• AIM OF THE EXERCISE
Transcribe the records below exactly.
Start of PROVIDED DATA
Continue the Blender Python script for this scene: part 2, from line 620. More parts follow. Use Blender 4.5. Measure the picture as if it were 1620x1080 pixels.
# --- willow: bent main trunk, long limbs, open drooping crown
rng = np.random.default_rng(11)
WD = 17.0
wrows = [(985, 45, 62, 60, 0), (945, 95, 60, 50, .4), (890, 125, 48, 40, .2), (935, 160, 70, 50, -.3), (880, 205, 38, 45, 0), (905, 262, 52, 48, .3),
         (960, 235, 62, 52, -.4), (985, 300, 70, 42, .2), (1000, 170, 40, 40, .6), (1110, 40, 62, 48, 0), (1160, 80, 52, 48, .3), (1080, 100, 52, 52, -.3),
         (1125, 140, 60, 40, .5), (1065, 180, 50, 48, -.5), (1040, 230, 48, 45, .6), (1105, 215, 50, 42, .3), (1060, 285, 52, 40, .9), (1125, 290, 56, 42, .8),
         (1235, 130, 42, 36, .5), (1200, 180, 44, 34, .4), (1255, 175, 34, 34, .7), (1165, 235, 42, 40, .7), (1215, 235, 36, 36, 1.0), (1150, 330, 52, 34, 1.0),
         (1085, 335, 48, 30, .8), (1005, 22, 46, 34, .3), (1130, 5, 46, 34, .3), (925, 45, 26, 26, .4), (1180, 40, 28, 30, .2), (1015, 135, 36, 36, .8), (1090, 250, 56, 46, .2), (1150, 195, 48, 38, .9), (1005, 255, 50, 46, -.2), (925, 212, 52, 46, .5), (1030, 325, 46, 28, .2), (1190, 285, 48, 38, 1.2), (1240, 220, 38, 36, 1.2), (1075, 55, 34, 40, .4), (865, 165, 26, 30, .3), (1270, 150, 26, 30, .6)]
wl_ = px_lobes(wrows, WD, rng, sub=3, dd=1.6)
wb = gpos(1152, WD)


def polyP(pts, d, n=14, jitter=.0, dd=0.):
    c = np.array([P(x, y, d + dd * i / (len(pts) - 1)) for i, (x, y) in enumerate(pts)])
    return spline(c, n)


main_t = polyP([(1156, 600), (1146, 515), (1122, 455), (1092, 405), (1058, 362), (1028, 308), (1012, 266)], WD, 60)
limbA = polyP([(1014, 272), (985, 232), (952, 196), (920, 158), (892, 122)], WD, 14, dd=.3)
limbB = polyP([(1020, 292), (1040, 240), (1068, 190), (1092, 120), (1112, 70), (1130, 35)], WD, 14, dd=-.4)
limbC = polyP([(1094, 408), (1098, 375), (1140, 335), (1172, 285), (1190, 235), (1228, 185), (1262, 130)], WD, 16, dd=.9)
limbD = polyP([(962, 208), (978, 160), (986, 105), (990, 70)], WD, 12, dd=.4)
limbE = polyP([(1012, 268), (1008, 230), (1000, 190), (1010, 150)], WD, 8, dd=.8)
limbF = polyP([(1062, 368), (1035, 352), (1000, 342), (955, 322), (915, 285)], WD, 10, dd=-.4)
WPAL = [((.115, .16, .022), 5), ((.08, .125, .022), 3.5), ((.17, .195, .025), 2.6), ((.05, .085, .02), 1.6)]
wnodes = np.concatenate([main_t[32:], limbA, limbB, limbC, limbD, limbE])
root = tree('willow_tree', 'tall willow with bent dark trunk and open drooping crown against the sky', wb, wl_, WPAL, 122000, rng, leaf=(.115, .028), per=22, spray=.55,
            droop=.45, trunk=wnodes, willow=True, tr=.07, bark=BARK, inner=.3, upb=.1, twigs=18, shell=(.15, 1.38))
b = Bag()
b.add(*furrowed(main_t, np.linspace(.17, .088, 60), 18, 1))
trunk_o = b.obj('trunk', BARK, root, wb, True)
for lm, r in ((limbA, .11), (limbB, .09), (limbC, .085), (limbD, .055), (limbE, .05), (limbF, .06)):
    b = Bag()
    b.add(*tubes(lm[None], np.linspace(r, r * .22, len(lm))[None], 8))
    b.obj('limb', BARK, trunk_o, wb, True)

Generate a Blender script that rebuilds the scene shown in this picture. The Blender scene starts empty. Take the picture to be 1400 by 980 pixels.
End of PROVIDED DATA
• ANSWER TO THIS PROBLEM
Continue the Blender Python script for this scene: part 2, from line 620. More parts follow. Use Blender 4.5. Measure the picture as if it were 1620x1080 pixels.
# --- willow: bent main trunk, long limbs, open drooping crown
rng = np.random.default_rng(11)
WD = 17.0
wrows = [(985, 45, 62, 60, 0), (945, 95, 60, 50, .4), (890, 125, 48, 40, .2), (935, 160, 70, 50, -.3), (880, 205, 38, 45, 0), (905, 262, 52, 48, .3),
         (960, 235, 62, 52, -.4), (985, 300, 70, 42, .2), (1000, 170, 40, 40, .6), (1110, 40, 62, 48, 0), (1160, 80, 52, 48, .3), (1080, 100, 52, 52, -.3),
         (1125, 140, 60, 40, .5), (1065, 180, 50, 48, -.5), (1040, 230, 48, 45, .6), (1105, 215, 50, 42, .3), (1060, 285, 52, 40, .9), (1125, 290, 56, 42, .8),
         (1235, 130, 42, 36, .5), (1200, 180, 44, 34, .4), (1255, 175, 34, 34, .7), (1165, 235, 42, 40, .7), (1215, 235, 36, 36, 1.0), (1150, 330, 52, 34, 1.0),
         (1085, 335, 48, 30, .8), (1005, 22, 46, 34, .3), (1130, 5, 46, 34, .3), (925, 45, 26, 26, .4), (1180, 40, 28, 30, .2), (1015, 135, 36, 36, .8), (1090, 250, 56, 46, .2), (1150, 195, 48, 38, .9), (1005, 255, 50, 46, -.2), (925, 212, 52, 46, .5), (1030, 325, 46, 28, .2), (1190, 285, 48, 38, 1.2), (1240, 220, 38, 36, 1.2), (1075, 55, 34, 40, .4), (865, 165, 26, 30, .3), (1270, 150, 26, 30, .6)]
wl_ = px_lobes(wrows, WD, rng, sub=3, dd=1.6)
wb = gpos(1152, WD)


def polyP(pts, d, n=14, jitter=.0, dd=0.):
    c = np.array([P(x, y, d + dd * i / (len(pts) - 1)) for i, (x, y) in enumerate(pts)])
    return spline(c, n)


main_t = polyP([(1156, 600), (1146, 515), (1122, 455), (1092, 405), (1058, 362), (1028, 308), (1012, 266)], WD, 60)
limbA = polyP([(1014, 272), (985, 232), (952, 196), (920, 158), (892, 122)], WD, 14, dd=.3)
limbB = polyP([(1020, 292), (1040, 240), (1068, 190), (1092, 120), (1112, 70), (1130, 35)], WD, 14, dd=-.4)
limbC = polyP([(1094, 408), (1098, 375), (1140, 335), (1172, 285), (1190, 235), (1228, 185), (1262, 130)], WD, 16, dd=.9)
limbD = polyP([(962, 208), (978, 160), (986, 105), (990, 70)], WD, 12, dd=.4)
limbE = polyP([(1012, 268), (1008, 230), (1000, 190), (1010, 150)], WD, 8, dd=.8)
limbF = polyP([(1062, 368), (1035, 352), (1000, 342), (955, 322), (915, 285)], WD, 10, dd=-.4)
WPAL = [((.115, .16, .022), 5), ((.08, .125, .022), 3.5), ((.17, .195, .025), 2.6), ((.05, .085, .02), 1.6)]
wnodes = np.concatenate([main_t[32:], limbA, limbB, limbC, limbD, limbE])
root = tree('willow_tree', 'tall willow with bent dark trunk and open drooping crown against the sky', wb, wl_, WPAL, 122000, rng, leaf=(.115, .028), per=22, spray=.55,
            droop=.45, trunk=wnodes, willow=True, tr=.07, bark=BARK, inner=.3, upb=.1, twigs=18, shell=(.15, 1.38))
b = Bag()
b.add(*furrowed(main_t, np.linspace(.17, .088, 60), 18, 1))
trunk_o = b.obj('trunk', BARK, root, wb, True)
for lm, r in ((limbA, .11), (limbB, .09), (limbC, .085), (limbD, .055), (limbE, .05), (limbF, .06)):
    b = Bag()
    b.add(*tubes(lm[None], np.linspace(r, r * .22, len(lm))[None], 8))
    b.obj('limb', BARK, trunk_o, wb, True)

Generate a Blender script that rebuilds the scene shown in this picture. The Blender scene starts empty. Take the picture to be 1400 by 980 pixels.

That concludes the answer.